E questo è il terzo thriller della trilogia. Ora sto cercando di spostarmi su cose più leggere, ma sempre che abbiano un messaggio, una riflessione. Voglio dire, difficilmente mi vedrete fare il classico cinepanettone… Oddio, non si può mai dire! (ride, ndr). Vorrei semplicemente girare dei film che, anche se riguardati tra vent’anni, mostrino qualcosa su cui riflettere”.

C’è qualche regista in particolare cui ti ispiri?

S.R.: “No! Secondo me, sia in Italia che all’estero, ci sono un sacco di registi messi nel cosiddetto Olimpo secondo me sopravvalutati”.

Da attore, che approccio hai alla regia?

S.R.: “Beh, penso che sia una marcia in più, non credi? Voglio dire, qualsiasi regista che abbia fatto l’attore e che si trovi a dirigere degli attori, in qualche modo sa di cosa ha bisogno un attore, quali sono i suggerimenti giusti da dare… in passato, da attore, mi è capitato di stare nel limbo, di chiedermi ‘Sarà giusto quello che sto facendo?’, e questo ti frena.

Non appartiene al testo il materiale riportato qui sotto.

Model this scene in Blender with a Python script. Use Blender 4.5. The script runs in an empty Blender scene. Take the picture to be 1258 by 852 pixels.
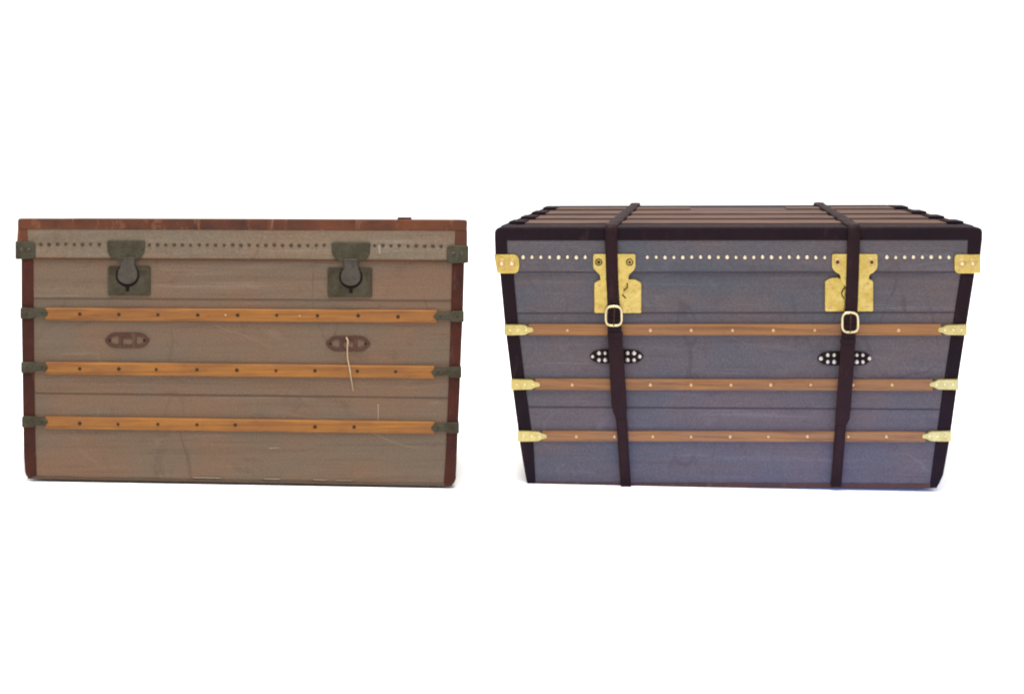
import bpy, bmesh, math, random
from mathutils import Vector, Matrix
random.seed(4)
S = bpy.context.scene
COL = S.collection
R = math.radians
# ------------------------------------------------------------------ camera
FPX, CW, CH = 1800.0, 1258.0, 852.0
CAM = Vector((0, 0, .925))
PITCH = math.atan((426 - 92) / FPX)
cd = bpy.data.cameras.new('camera'); cam = bpy.data.objects.new('camera', cd); COL.objects.link(cam)
cam.location = CAM; cam.rotation_euler = (R(90) - PITCH, 0, 0)
cd.sensor_width = 36; cd.lens = FPX / CW * 36; cd.clip_end = 500; cd.clip_start = .05
S.camera = cam
# ------------------------------------------------------------------ light
W = bpy.data.worlds.new('World'); S.world = W; W.use_nodes = True
bg = W.node_tree.nodes['Background']; bg.inputs[0].default_value = (1, .995, 1.0, 1); bg.inputs[1].default_value = 1.17

def area(name, loc, target, size, power, color):
    l = bpy.data.lights.new(name, 'AREA'); l.size = size; l.energy = power; l.color = color
    o = bpy.data.objects.new(name, l); COL.objects.link(o); o.location = loc
    o.rotation_euler = (Vector(target) - Vector(loc)).to_track_quat('-Z', 'Y').to_euler()
    return o
area('added_overhead_wash', (0, 1.6, 5.2), (0, 3.2, 0), 5.0, 380, (1, .955, .89))  # unseen overhead light, added to wash the floor out to white
area('added_gap_fill', (-.05, 3.4, 5.2), (-.05, 3.4, 0), .8, 330, (1, .97, .93))  # added unseen light, lifts the shadow in the gap between the trunks
def spot(name, loc, target, power, color, size):
    l = bpy.data.lights.new(name, 'SPOT'); l.energy = power; l.color = color; l.spot_size = R(size); l.spot_blend = 1; l.shadow_soft_size = .15
    o = bpy.data.objects.new(name, l); COL.objects.link(o); o.location = loc
    o.rotation_euler = (Vector(target) - Vector(loc)).to_track_quat('-Z', 'Y').to_euler()
spot('added_blue_tint', (.45, 1.6, .22), (.40, 3.3, -.30), 95, (.02, .22, 1), 48)  # pair of unseen spots, added to tint the lower fronts blue
spot('added_blue_tint', (.95, 1.6, .22), (1.00, 3.3, -.30), 95, (.02, .22, 1), 48)
S.view_settings.view_transform = 'Standard'; S.view_settings.look = 'None'
S.view_settings.exposure = 0; S.view_settings.gamma = 1
S.render.resolution_x = 1024; S.render.resolution_y = 693
S.cycles.max_bounces = 8; S.cycles.pixel_filter_type = 'BLACKMAN_HARRIS'; S.cycles.filter_width = 2.1

# ------------------------------------------------------------------ materials
class NT:
    def __init__(s, name):
        s.m = bpy.data.materials.new(name); s.m.use_nodes = True; s.n = s.m.node_tree.nodes; s.l = s.m.node_tree.links
        s.b = s.n['Principled BSDF']; s.tc = s.n.new('ShaderNodeTexCoord')
        s.co = s.tc.outputs['Object']
    def mapped(s, sc, off=(0, 0, 0)):
        m = s.n.new('ShaderNodeMapping'); m.inputs['Scale'].default_value = sc; m.inputs['Location'].default_value = off
        s.l.new(s.co, m.inputs[0]); return m.outputs[0]
    def noise(s, sc, scale=1, detail=5, rough=.6, dist=0, off=(0, 0, 0)):
        t = s.n.new('ShaderNodeTexNoise'); s.l.new(s.mapped(sc, off), t.inputs['Vector'])
        t.inputs['Scale'].default_value = scale; t.inputs['Detail'].default_value = detail
        t.inputs['Roughness'].default_value = rough; t.inputs['Distortion'].default_value = dist
        return t.outputs['Fac']
    def ramp(s, f, stops):
        r = s.n.new('ShaderNodeValToRGB'); e = r.color_ramp.elements
        while len(e) < len(stops): e.new(.5)
        for i, (p, c) in enumerate(stops):
            e[i].position = p
            e[i].color = (c, c, c, 1) if isinstance(c, (int, float)) else (*c, 1)
        s.l.new(f, r.inputs[0]); return r.outputs[0]
    def mix(s, f, a, b, mode='MIX'):
        m = s.n.new('ShaderNodeMix'); m.data_type = 'RGBA'; m.blend_type = mode
        for sock, v in ((m.inputs[0], f), (m.inputs[6], a), (m.inputs[7], b)):
            if isinstance(v, tuple): sock.default_value = (*v, 1)
            elif isinstance(v, (int, float)): sock.default_value = v
            else: s.l.new(v, sock)
        return m.outputs[2]
    def bump(s, h, strength=.3, dist=.001):
        b = s.n.new('ShaderNodeBump'); b.inputs['Strength'].default_value = strength; b.inputs['Distance'].default_value = dist
        s.l.new(h, b.inputs['Height']); s.l.new(b.outputs[0], s.b.inputs['Normal'])
    def out(s, col=None, rough=.6, metal=0, spec=.3):
        if col is not None:
            if isinstance(col, tuple): s.b.inputs['Base Color'].default_value = (*col, 1)
            else: s.l.new(col, s.b.inputs['Base Color'])
        if isinstance(rough, (int, float)): s.b.inputs['Roughness'].default_value = rough
        else: s.l.new(rough, s.b.inputs['Roughness'])
        s.b.inputs['Metallic'].default_value = metal; s.b.inputs['Specular IOR Level'].default_value = spec
        return s.m

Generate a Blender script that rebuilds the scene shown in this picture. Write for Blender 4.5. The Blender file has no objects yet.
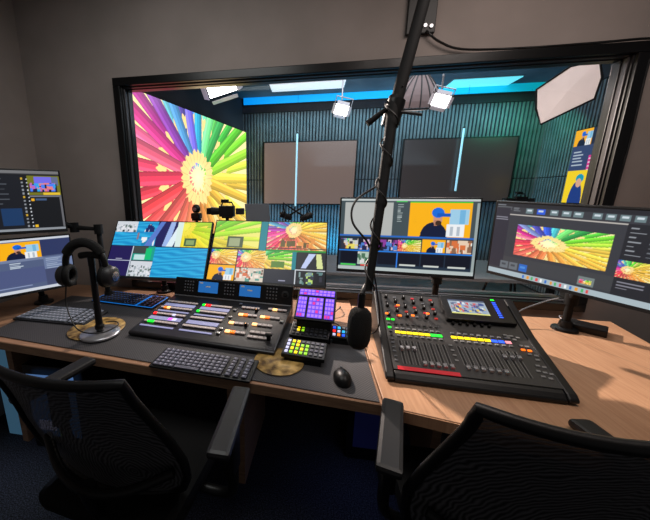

Se il regista si mette a fianco dell’attore come se fosse un attore, sicuramente quell’interprete, se da solo rende il 60 per cento, ben guidato può arrivare a rendere il massimo… magari anche il 105 per cento! Il regista ti tira fuori quelle cose emotive che da solo non riusciresti a tirare fuori, anche perché il regista conosce bene tutte le situazioni, i personaggi e i legami tra i personaggi della storia, mentre il singolo attore non può sapere gli altri dove stanno andando e la testa del regista come ha pensato il tutto… se tu, attore, ti fai guidare, sicuramente rendi di più”.

Ultima domanda: abbiamo parlato del tuo rapporto con gli attori, ora ti chiedo di quella con la sceneggiatura… lo script di W Muozzart non è firmato da te ma da Beppe Cino…

S.R.: “La sceneggiatura è di colui che reputo uno dei pochi grandi Maestri rimasti nel Cinema. Beppe Cino, regista e sceneggiatore, per anni aiuto di Rossellini (che lo prese con sé), racconta che nelle tavolate cui prendeva parte sentiva i grandi del cinema parlare del loro prossimo film.

Beppe ha una mano straordinaria, e comunica splendidamente le sue emozioni: la storia era inizialmente ambientata nella sua Sicilia, poi abbiamo delocalizzato Muozart per portarlo in Puglia. C’è stato un adattamento scenico delle ambientazioni, alcuni accorpamenti di dialoghi e location.

Beppe e io abbiamo preparato il film assieme, ma lui ancora deve vederlo. Quindi o mi picchierà o mi abbraccerà, credo! Personalmente, spero di aver assorbito e trasmesso le tante cose che mi ha comunicato e che avrebbe voluto vedere sul set”.

Ringraziamo Sebastiano Rizzo per la disponibilità e per il tempo che ci ha dedicato.